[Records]
________________________
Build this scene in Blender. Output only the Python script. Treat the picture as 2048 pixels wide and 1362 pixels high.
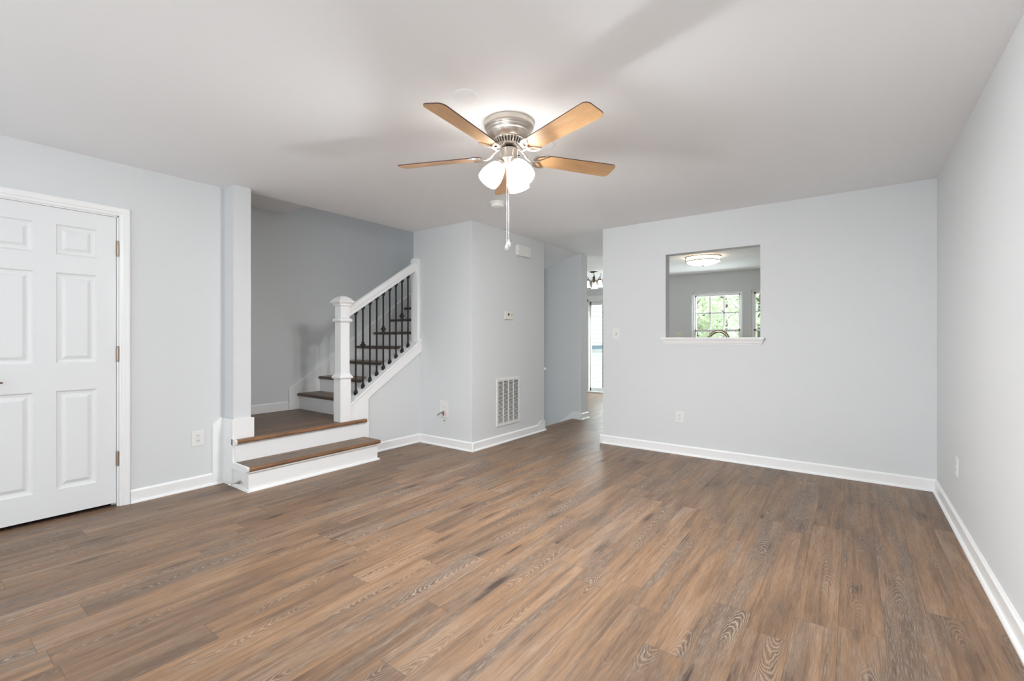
import bpy, bmesh, math, random
from mathutils import Vector, Matrix

# ------------------------------------------------------------------ scene, camera, light
for o in list(bpy.data.objects):
    bpy.data.objects.remove(o, do_unlink=True)
S = bpy.context.scene
C = S.collection
CEIL = 2.44
EYE = 1.19

cam_d = bpy.data.cameras.new('camera')
cam = bpy.data.objects.new('camera', cam_d)
C.objects.link(cam)
cam.location = (0, 0, EYE)
cam.rotation_euler = (math.radians(90), 0, math.radians(36.48))
cam_d.sensor_width = 36.0
cam_d.lens = 36.0 * 920.3 / 2048
cam_d.shift_y = -(681 - 677.5) / 2048
cam_d.clip_start = 0.02
S.camera = cam

S.view_settings.view_transform = 'Standard'
S.view_settings.look = 'None'
S.view_settings.gamma = 1.0
S.view_settings.use_curve_mapping = False
S.view_settings.exposure = 0.33

W = bpy.data.worlds.new('world')
S.world = W
W.use_nodes = True
bgn = W.node_tree.nodes['Background']
bgn.inputs[0].default_value = (0.86, 0.94, 1.0, 1)
bgn.inputs[1].default_value = 2.9

def area(name, loc, rot, sx, sy, power, col):
    d = bpy.data.lights.new(name, 'AREA')
    d.shape = 'RECTANGLE'
    d.size, d.size_y = sx, sy
    d.energy = power
    d.color = col
    o = bpy.data.objects.new(name, d)
    C.objects.link(o)
    o.location = loc
    o.rotation_euler = rot
    return o

YB = -1.6                     # street-side wall behind the camera
DAY = (0.90, 0.955, 1.0)
# daylight at the window and door openings, then an added stairwell fill
area('daylight_front_window', (-0.50, YB - 0.10, 1.45), (math.radians(90), 0, 0), 1.6, 1.5, 24, DAY)
area('daylight_sliding_door', (-3.95, 9.45, 1.25), (math.radians(-68), 0, 0), 1.3, 1.6, 40, DAY)
area('daylight_kitchen_window', (-2.04, 9.48, 1.75), (math.radians(-62), 0, 0), 0.8, 0.9, 50, DAY)
area('stairwell_fill', (-4.67, 4.2, 4.85), (0, 0, 0), 0.9, 1.6, 8, (0.97, 0.98, 1.0))  # added fill lamp brightening the stair shaft, no opening above it

# ------------------------------------------------------------------ materials
def mat(name, col, rough=0.5, metal=0.0, spec=0.5, emit=None, estr=0.0, bump=0.0, bscale=200.0):
    m = bpy.data.materials.new(name)
    m.use_nodes = True
    nt = m.node_tree
    b = nt.nodes['Principled BSDF']
    b.inputs['Base Color'].default_value = (*col, 1)
    b.inputs['Roughness'].default_value = rough
    b.inputs['Metallic'].default_value = metal
    b.inputs['Specular IOR Level'].default_value = spec
    if emit:
        b.inputs['Emission Color'].default_value = (*emit, 1)
        b.inputs['Emission Strength'].default_value = estr
    if bump:
        tc = nt.nodes.new('ShaderNodeTexCoord')
        n = nt.nodes.new('ShaderNodeTexNoise')
        n.inputs['Scale'].default_value = bscale
        n.inputs['Detail'].default_value = 3
        bp = nt.nodes.new('ShaderNodeBump')
        bp.inputs['Strength'].default_value = bump
        bp.inputs['Distance'].default_value = 0.001
        nt.links.new(tc.outputs['Object'], n.inputs['Vector'])
        nt.links.new(n.outputs['Fac'], bp.inputs['Height'])
        nt.links.new(bp.outputs['Normal'], b.inputs['Normal'])
    return m

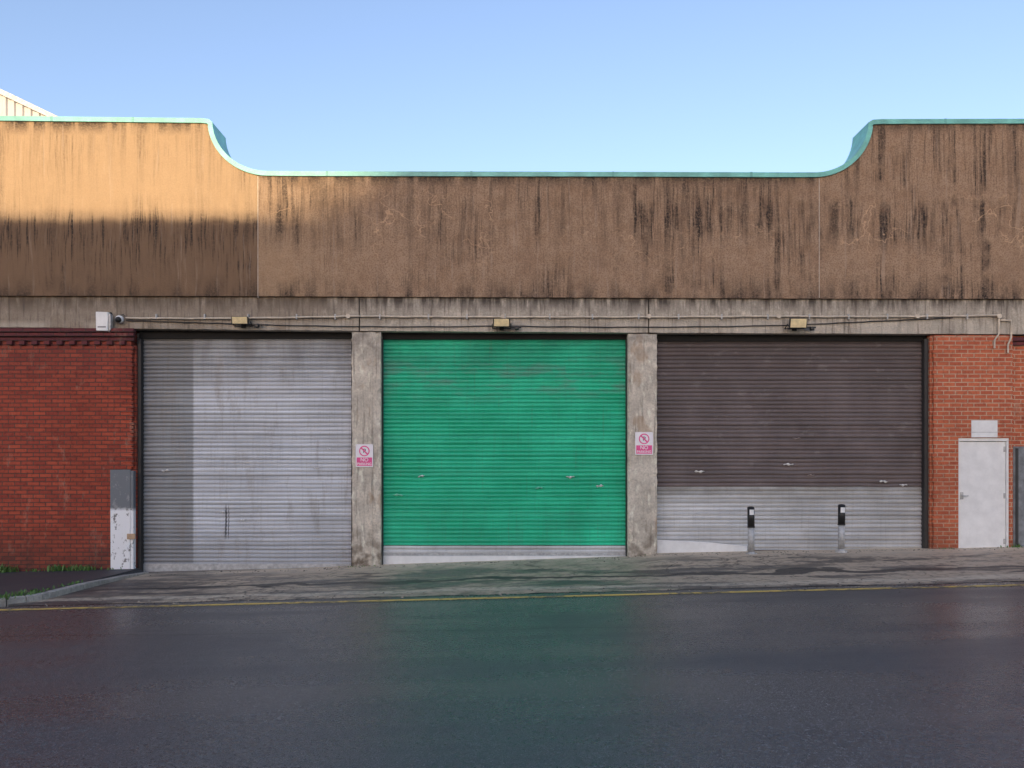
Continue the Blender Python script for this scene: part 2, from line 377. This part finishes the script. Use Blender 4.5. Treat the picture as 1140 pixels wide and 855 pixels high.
for i in range(len(path)-1):
    a,b=Vector(path[i]),Vector(path[i+1]); c,d=Vector(inn[i]),Vector(inn[i+1])
    if 4<=i<14 and i%2==1: continue
    if 4<=i<13: b=Vector(path[i+2]); d=Vector(inn[i+2]); j=i+2
    else: j=i+1
    g=.004; u=(b-a).normalized()*g; a=a+u;b=b-u;c=c+u;d=d-u
    h0=kh(i)+random.uniform(.0,.008);h1=kh(j)+random.uniform(0,.008)
    vv=[(p.x,p.y,G(p.x,p.y)-.03) for p in(a,b,d,c)]+[(p.x,p.y,G(p.x,p.y)+h+.003) for p,h in((a,h0),(b,h1),(d,h1),(c,h0))]
    mk('kerb_stone',vv,[[3,2,1,0],[4,5,6,7],[0,1,5,4],[1,2,6,5],[2,3,7,6],[3,0,4,7]],M_kerb,fp,bevel=.012)
sheet('pavement.001',[-60]+rng(-26,26,1)+[60],[-16,-12.3],.10,M_foot)
mk('near_kerb',[(x,y,G(x,-8)+z) for x in(-26,26) for y,z in((-12.16,-.03),(-12.16,.11),(-12.305,.11),(-12.305,-.03))],[[0,1,5,4],[1,2,6,5],[2,3,7,6],[0,1,2,3],[4,5,6,7]],M_kerb,fp)
# ---------------------------------------------------------------- warehouse
W=empty('warehouse_building')
prof=[(-800,128),(0,131),(226,133.5),(234,134.5)]
prof+=[(300-62*math.cos(t),136+56*math.sin(t)) for t in [math.radians(2+86*i/18) for i in range(19)]]
prof+=[(330,192.3),(600,192.8),(880,193.6)]
prof+=[(905+60*math.sin(t),136+57.6*math.cos(t)) for t in [math.radians(2+86*i/18) for i in range(19)]]
prof+=[(970,135.2),(980,134.6),(1140,134.2),(1940,133)]
PW=[(X(a),Z(b)) for a,b in prof]
def topz(x): return lerp(x,PW)
def panel(name,xa,xb):
    ts=[xa]+[p[0] for p in PW if xa<p[0]<xb]+[xb]
    bl=lambda x: lerp(x,[(X(0),Z(328.5)),(X(400),Z(331)),(X(1140),Z(334))])
    pts=[(x,topz(x)-.02) for x in ts]+[(xb,bl(xb)),(xa,bl(xa))]
    return prism(name,pts,-.045,.50,M_render,W)
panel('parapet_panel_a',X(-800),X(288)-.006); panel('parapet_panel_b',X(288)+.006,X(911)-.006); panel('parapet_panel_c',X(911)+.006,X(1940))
for px in(288,911): box('joint_sealant',X(px)-.0055,X(px)+.0055,-.046,.1,Z(332),topz(X(px))-.1,M_seal,W)
def coping():
    n=len(PW); nr=[]
    for i in range(n):
        a=Vector(PW[max(0,i-1)]);b=Vector(PW[min(n-1,i+1)]);t=(b-a).normalized(); nr.append(Vector((-t.y,t.x)))
    th=.085; v=[]
    for i,(x,z) in enumerate(PW):
        lo=Vector((x,z))-nr[i]*th
        v+=[(x,-.075,z),(lo.x,-.075,lo.y),(lo.x,-.05,lo.y),(x,.58,z),(lo.x,.58,lo.y),(lo.x,.5,lo.y)]
    f=[]
    for i in range(n-1):
        a=6*i;b=a+6
        f+=[[a,b,b+1,a+1],[a+1,b+1,b+2,a+2],[a,a+3,b+3,b],[a+3,a+4,b+4,b+3],[a+4,a+5,b+5,b+4],[a+2,b+2,b+5,a+5]]
    mk('teal_coping',v,f,M_teal,W)
    for px in(60,150,365,525,682,835,1050):
        x=X(px); z=topz(x); box('coping_joint_cover',x-.02,x+.02,-.078,.583,z-.087,z+.004,M_teald,W)
coping()
def beam(a,b,ta,tb,ba,bb,nm):
    ob=prism(nm,[(X(a)+.006,Z(ta)),(X(b)-.006,Z(tb)),(X(b)-.006,Z(bb)),(X(a)+.006,Z(ba))],0,.48,M_beam,W); return rough(ob,.12,.014,.3)
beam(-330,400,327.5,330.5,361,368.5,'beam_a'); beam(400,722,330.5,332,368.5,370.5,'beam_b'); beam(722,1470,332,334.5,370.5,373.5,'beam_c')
box('dark_core',X(-300),X(1440),.42,.60,-.9,7.0,M_void,W)
box('roof_deck',-21.9,21.9,.6,28,6.0,6.3,M_dark,W)
box('rear_wall',-21.9,21.9,28,28.3,-.9,6.3,M_mill,W)
box('end_wall',-22.2,-21.9,.05,28.3,-.9,6.3,M_mill,W); box('end_wall',21.9,22.2,.05,28.3,-.9,6.3,M_mill,W)
def pillar(nm,a,b,t,bo):
    return rough(prism(nm,[(X(a),Z(bo)-.25),(X(b),Z(bo)-.25),(X(b),Z(t)+.0),(X(a),Z(t)+.0)],.012,.46,M_pillar,W),.06,.028,.14)
pillar('concrete_pillar_a',391,424,369.3,636); pillar('concrete_pillar_b',699,732,371.3,624)
quad('pillar_cover_strip',[(412,374),(414.5,374),(414.5,632),(412,634)],.004,.03,M_pillar,W)
def brickwall(nm,a,b,t,bo,y0,y1,mat): return box(nm,X(a),X(b),y0,y1,Z(bo),Z(t),mat,W)
brickwall('brick_wall_left',-330,146,366,700,.0,.40,M_brickL)
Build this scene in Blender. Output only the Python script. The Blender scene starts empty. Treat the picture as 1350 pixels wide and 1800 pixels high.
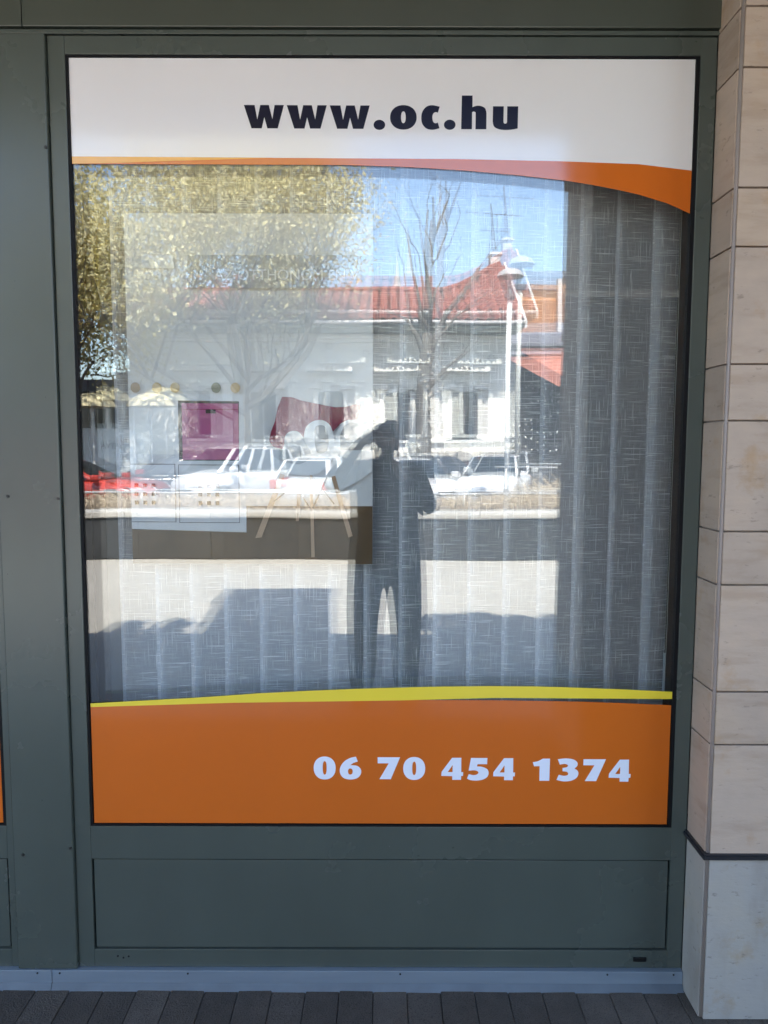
________________________
*What is asked*. Output exactly the span of lines from the top of the listing through the line holding "from mathutils import Vector, Matrix", and leave every picture out.

*Result of the task*.
Build this scene in Blender. Output only the Python script. Treat the picture as 2048 pixels wide and 1362 pixels high.
import bpy, bmesh, math, random
from mathutils import Vector, Matrix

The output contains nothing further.